Updated

The chief of Russia's space forces on Thursday said Moscow would have to retaliate if others deploy weapons in space — a stern warning to the United States.

While Col.-Gen. Vladimir Popovkin did not name any specific country, he was clearly referring to U.S. plans for space-based weapons, which the Kremlin had vociferously opposed.

"We don't want to wage a war in space, we don't want to gain dominance in space, but we won't allow any other nation to dominate space," Popovkin said in televised remarks. "If any country deploys weapons in space, then the laws of warfare are such that retaliatory weapons are certain to appear."

President Vladimir Putin has criticized U.S. plans for space-based weapons, saying it could trigger a new arms race.

When China tested an anti-satellite missile in January, Putin said that the move was a response to U.S. plans for space-based weapons.

Russia and China have strongly pushed for an international agreement banning space weapons, but their proposals have been stymied by the United States.
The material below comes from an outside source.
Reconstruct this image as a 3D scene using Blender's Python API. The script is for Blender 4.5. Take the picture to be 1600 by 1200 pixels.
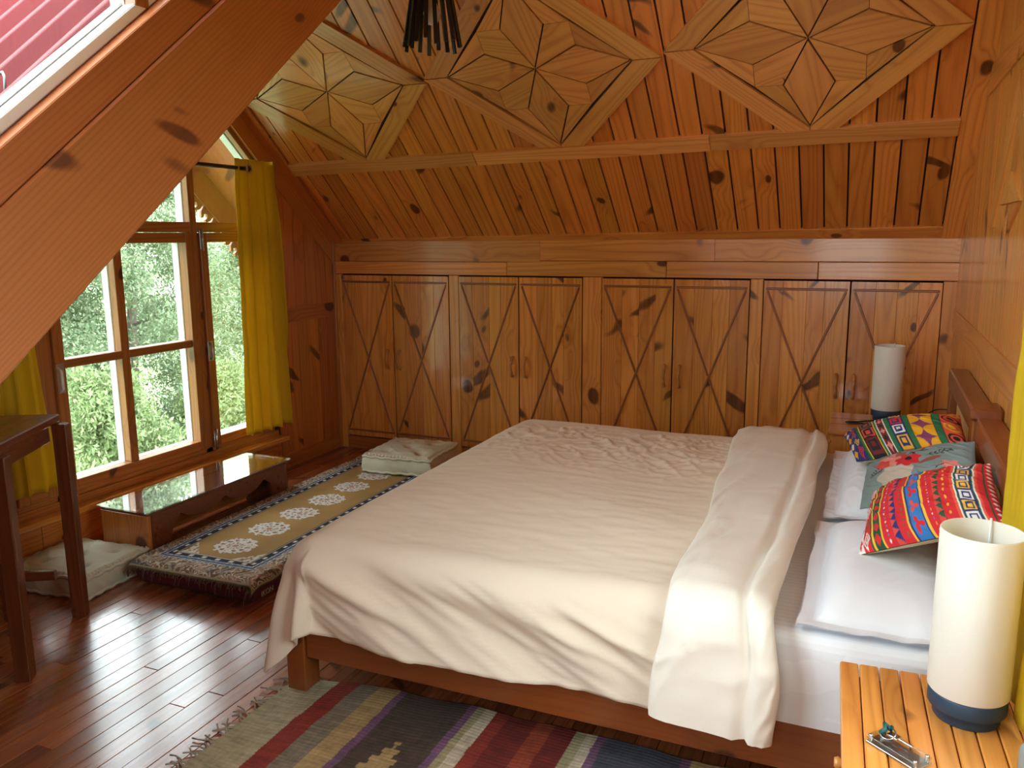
import bpy, math, random
import numpy as np
from mathutils import Matrix, Vector

random.seed(7)
RNG = np.random.default_rng(11)
scene = bpy.context.scene
for o in list(bpy.data.objects):
    bpy.data.objects.remove(o)
COL = scene.collection

# ------------------------------------------------------------------ camera, sky, exposure
cam_data = bpy.data.cameras.new('camera')
cam = bpy.data.objects.new('camera', cam_data)
COL.objects.link(cam)
cam.matrix_world = Matrix(((0.917098, -0.062982, 0.393655, 0.0),
                           (0.398582, 0.164633, -0.902235, 0.0),
                           (-0.007984, 0.984342, 0.176088, 1.6),
                           (0, 0, 0, 1)))
cam_data.sensor_width = 36.0
cam_data.sensor_fit = 'HORIZONTAL'
cam_data.lens = 1288.0 / 1600.0 * 36.0
cam_data.clip_start = 0.02
cam_data.clip_end = 600
scene.camera = cam

SKY = 6.0
world = bpy.data.worlds.new('overcast_sky')
scene.world = world
world.use_nodes = True
bg = world.node_tree.nodes.get('Background') or world.node_tree.nodes.new('ShaderNodeBackground')
bg.inputs[0].default_value = (0.93, 0.97, 1.0, 1)
bg.inputs[1].default_value = SKY

vs = scene.view_settings
scene.display_settings.display_device = 'sRGB'
vs.view_transform = 'Standard'
vs.look = 'None'
vs.exposure = 1.36
vs.gamma = 1.0
vs.use_curve_mapping = False
cy = scene.cycles
cy.use_denoising = True
try:
    cy.denoiser = 'OPENIMAGEDENOISE'
except Exception:
    pass
cy.max_bounces = 8
cy.diffuse_bounces = 6
cy.glossy_bounces = 3
cy.transmission_bounces = 4
cy.transparent_max_bounces = 8
cy.use_adaptive_sampling = True
cy.adaptive_threshold = 0.05
cy.sample_clamp_indirect = 12.0
cy.caustics_reflective = False
cy.caustics_refractive = False


def portal(name, loc, normal, up, w, h):
    """daylight enters through this window opening: sampling portal only, gives off nothing itself"""
    ld = bpy.data.lights.new(name, 'AREA')
    ld.shape = 'RECTANGLE'
    ld.size = w
    ld.size_y = h
    ld.cycles.is_portal = True
    o = bpy.data.objects.new(name, ld)
    COL.objects.link(o)
    n = Vector(normal).normalized()
    u = Vector(up).normalized()
    x = u.cross(-n).normalized()
    m = Matrix.Identity(4)
    for i in range(3):
        m[i][0] = x[i]
        m[i][1] = u[i]
        m[i][2] = -n[i]
        m[i][3] = loc[i]
    o.matrix_world = m
    return o


portal('gable_window_portal', (-3.9, 3.48, 1.65), (1, 0, 0), (0, 0, 1), 2.05, 2.9)
portal('cheek_window_portal', (-1.86, 0.95, 2.1), (1, 0, 0), (0, 0, 1), 4.4, 2.2)
portal('dormer_window_portal', (-0.275, -1.32, 1.5), (0, 1, 0), (0, 0, 1), 1.0, 1.15)
portal('side_window_portal', (0.56, 1.2, 1.45), (-1, 0, 0), (0, 0, 1), 1.4, 1.6)

# ------------------------------------------------------------------ room constants (metres, camera at x=0 y=0)
XL, XR, YB = -3.73, 0.44, 5.2
YR, SL = 3.3, 0.885                    # ridge line, roof slope
ZK = 1.575                             # top of the knee wall
ZR = ZK + SL * (YB - YR)
TH = math.atan(SL)


def roof_z(y):
    return ZK + SL * (YB - y) if y > YR else ZR - SL * (YR - y)


# ------------------------------------------------------------------ object helpers
WORLD = {}


def wm(o):
    return WORLD.get(o.name, Matrix.Identity(4))


def put(o, m, parent=None):
    COL.objects.link(o)
    WORLD[o.name] = m
    if parent is not None:
        o.parent = parent
        o.matrix_basis = wm(parent).inverted() @ m
    else:
        o.matrix_basis = m
    return o


def tag(o, label=None, cat=None, group=None, kind=None):
    if label:
        o['label'] = label
    if cat:
        o['category'] = cat
    if group:
        o['group'] = group
    if kind:
        o['kind'] = kind
    return o


def thing(name, label, cat, loc=(0, 0, 0), rz=0.0, group=None, kind=None, parent=None):
    o = bpy.data.objects.new(name, None)
    o.empty_display_size = 0.1
    put(o, Matrix.Translation(loc) @ Matrix.Rotation(rz, 4, 'Z'), parent)
    return tag(o, label, cat, group, kind)


def new_mesh(name, verts, faces, mat, smooth=False):
    me = bpy.data.meshes.new(name)
    me.from_pydata([tuple(map(float, v)) for v in verts], [], [tuple(map(int, f)) for f in faces])
    if mat is not None:
        me.materials.append(mat)
    if smooth:
        me.polygons.foreach_set('use_smooth', [True] * len(me.polygons))
    me.update()
    return me


def mobj(name, verts, faces, mat, parent=None, m=None, smooth=False):
    o = bpy.data.objects.new(name, new_mesh(name, verts, faces, mat, smooth))
    return put(o, m or Matrix.Identity(4), parent)


BOXES = {}


def box_geo(lo, hi, bev):
    (x0, y0, z0), (x1, y1, z1) = lo, hi
    b = min(bev, (x1 - x0) * .3, (y1 - y0) * .3, (z1 - z0) * .3)
    if b <= 0:
        v = [(x, y, z) for x in (x0, x1) for y in (y0, y1) for z in (z0, z1)]
        f = [(0, 1, 3, 2), (4, 6, 7, 5), (0, 4, 5, 1), (2, 3, 7, 6), (0, 2, 6, 4), (1, 5, 7, 3)]
        return v, f
    v, idx = [], {}
    for sx in (0, 1):
        for sy in (0, 1):
            for sz in (0, 1):
                X, Y, Z = (x0, x1)[sx], (y0, y1)[sy], (z0, z1)[sz]
                dx, dy, dz = (1, -1)[sx] * b, (1, -1)[sy] * b, (1, -1)[sz] * b
                idx[sx, sy, sz] = len(v)
                v += [(X, Y + dy, Z + dz), (X + dx, Y, Z + dz), (X + dx, Y + dy, Z)]
    f = []
    for s in (0, 1):
        a = [idx[s, 0, 0], idx[s, 1, 0], idx[s, 1, 1], idx[s, 0, 1]]
        f.append(tuple(a if s else a[::-1]))
        a = [idx[0, s, 0] + 1, idx[0, s, 1] + 1, idx[1, s, 1] + 1, idx[1, s, 0] + 1]
        f.append(tuple(a if s else a[::-1]))
        a = [idx[0, 0, s] + 2, idx[1, 0, s] + 2, idx[1, 1, s] + 2, idx[0, 1, s] + 2]
        f.append(tuple(a if s else a[::-1]))
    for s in (0, 1):
        for t in (0, 1):
            q = (idx[s, t, 0], idx[s, t, 1], idx[s, t, 1] + 1, idx[s, t, 0] + 1)
            f.append(q if s != t else q[::-1])
            q = (idx[s, 0, t], idx[s, 0, t] + 2, idx[s, 1, t] + 2, idx[s, 1, t])
            f.append(q if s != t else q[::-1])
            q = (idx[0, s, t] + 1, idx[1, s, t] + 1, idx[1, s, t] + 2, idx[0, s, t] + 2)
            f.append(q if s == t else q[::-1])
    for k, i in idx.items():
        t = (i, i + 1, i + 2)
        f.append(t if sum(k) % 2 == 1 else t[::-1])
    return v, f


def box_mesh(name, L, W, T, mat, bev=0.003):
    key = (round(L, 4), round(W, 4), round(T, 4), mat.name, bev)
    if key not in BOXES:
        v, f = box_geo((0, 0, 0), (L, W, T), bev)
        BOXES[key] = new_mesh(name, v, f, mat)
    return BOXES[key]


def frame(o, ex, ey):
    ex = Vector(ex).normalized()
    ey = Vector(ey)
    ey = (ey - ex * ey.dot(ex)).normalized()
    ez = ex.cross(ey)
    m = Matrix.Identity(4)
    for i in range(3):
        m[i][0], m[i][1], m[i][2], m[i][3] = ex[i], ey[i], ez[i], o[i]
    return m


def board(name, o, ex, ey, L, W, T, mat, parent=None, bev=0.003):
    """box with its grain along local X: o is a corner, ex length direction, ey width direction"""
    ob = bpy.data.objects.new(name, box_mesh(name, L, W, T, mat, bev))
    return put(ob, frame(o, ex, ey), parent)


def bx(name, lo, hi, mat, parent=None, grain=None, bev=0.003):
    """axis-aligned box between lo and hi, grain along its longest side unless given"""
    d = [hi[i] - lo[i] for i in range(3)]
    g = grain if grain is not None else int(np.argmax(d))
    e = [Vector((1, 0, 0)), Vector((0, 1, 0)), Vector((0, 0, 1))]
    a, b = e[g], e[(g + 1) % 3]
    return board(name, lo, a, b, d[g], d[(g + 1) % 3], d[(g + 2) % 3], mat, parent, bev)


def prism_geo(poly, t0, t1, inset=0.0):
    n = len(poly)
    c = np.mean(np.array(poly), 0)
    top = [(p[0], p[1]) for p in poly]
    v = [(p[0], p[1], t0) for p in poly]
    if inset > 0:
        tp = []
        for p in poly:
            d = np.array(p) - c
            L = np.linalg.norm(d)
            tp.append(tuple(c + d * (1 - inset / L)))
        v += [(p[0], p[1], t1 - inset * .7) for p in poly]
        v += [(p[0], p[1], t1) for p in tp]
        f = [tuple(range(n))[::-1], tuple(range(2 * n, 3 * n))]
        for k in (0, 1):
            for i in range(n):
                j = (i + 1) % n
                f.append((k * n + i, k * n + j, (k + 1) * n + j, (k + 1) * n + i))
    else:
        v += [(p[0], p[1], t1) for p in top]
        f = [tuple(range(n))[::-1], tuple(range(n, 2 * n))]
        for i in range(n):
            j = (i + 1) % n
            f.append((i, j, n + j, n + i))
    return v, f


def ccw(poly):
    a = 0
    for i in range(len(poly)):
        x0, y0 = poly[i]
        x1, y1 = poly[(i + 1) % len(poly)]
        a += x0 * y1 - x1 * y0
    return poly if a > 0 else poly[::-1]


def prism(name, poly, t0, t1, base, mat, parent=None, grain=0.0, inset=0.0):
    """polygon in the local XY plane of the matrix base, extruded along Z, grain turned by an angle in that plane"""
    c, s = math.cos(-grain), math.sin(-grain)
    cen = np.mean(np.array(poly), 0)
    q = [((p[0] - cen[0]) * c - (p[1] - cen[1]) * s, (p[0] - cen[0]) * s + (p[1] - cen[1]) * c) for p in ccw(list(poly))]
    v, f = prism_geo(q, t0, t1, inset)
    m = base @ Matrix.Translation((cen[0], cen[1], 0)) @ Matrix.Rotation(grain, 4, 'Z')
    return mobj(name, v, f, mat, parent, m)


def clip(poly, a, b, c):
    """keep the side a*x+b*y<=c"""
    out = []
    for i in range(len(poly)):
        p, q = poly[i], poly[(i + 1) % len(poly)]
        dp, dq = a * p[0] + b * p[1] - c, a * q[0] + b * q[1] - c
        if dp <= 0:
            out.append(p)
        if dp * dq < 0:
            t = dp / (dp - dq)
            out.append((p[0] + t * (q[0] - p[0]), p[1] + t * (q[1] - p[1])))
    return out


def grid_obj(name, P, mat, parent=None, m=None, color=None, wrap_u=False, wrap_v=False, smooth=True, flip=False):
    P = np.asarray(P, dtype=np.float32)
    nu, nv = P.shape[:2]
    iu = np.arange(nu if wrap_u else nu - 1)
    iv = np.arange(nv if wrap_v else nv - 1)
    U, V = np.meshgrid(iu, iv, indexing='ij')
    U2, V2 = (U + 1) % nu, (V + 1) % nv
    q = np.stack([U * nv + V, U2 * nv + V, U2 * nv + V2, U * nv + V2], -1).reshape(-1, 4)
    if flip:
        q = q[:, ::-1]
    return raw_obj(name, P.reshape(-1, 3), q, mat, parent, m, None if color is None else np.asarray(color).reshape(-1, 3), smooth)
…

"It's necessary to legalize the game rules in space," Popovkin said. He warned that the complexity of space weapons could trigger a war.

Satellites may fail on technical reasons, but their owner could think they were incapacitated by an enemy and could be tempted to retaliate, Popovkin said.

"If that happens, a nation might ask a legitimate question: could it be the beginning of an effort to deafen and blind it," Popovkin said.

President Bush signed an order last year tacitly asserting the U.S. right to space weapons and opposing the development of treaties or other measures restricting them.

Bush also had pushed an ambitious program for space-based missile defense, and the Pentagon is working on missiles, ground lasers and other technology to shoot down satellites.

The U.S. plans have worried Russia, which also has strongly criticized U.S. plans to deploy missile defense elements in Poland and the Czech Republic. Putin has rejected U.S. assertions that the missile defense sites in Europe were necessary to confront a prospective missile threat from Iran and said they threatened Russia's nuclear deterrent.

The dispute has badly damaged the Russian-U.S. relations, also strained over U.S. criticism of the Kremlin's backsliding on democracy and rifts over global crises.

Popovkin said Russia would modernize components of its air and missile defense systems. He said, in particular, that the military would build a new early warning radar near Armavir in southern Russia's Krasnodar region to replace aging Soviet-built radars it currently shares with Ukraine.

Such radars are intended to detect the launch of an enemy's ballistic missiles.

Popovkin also said that Russia in 2009 would start testing a new generation of satellites to spot missile launches. He said more than 60 military and dual-purpose satellites are currently in orbit.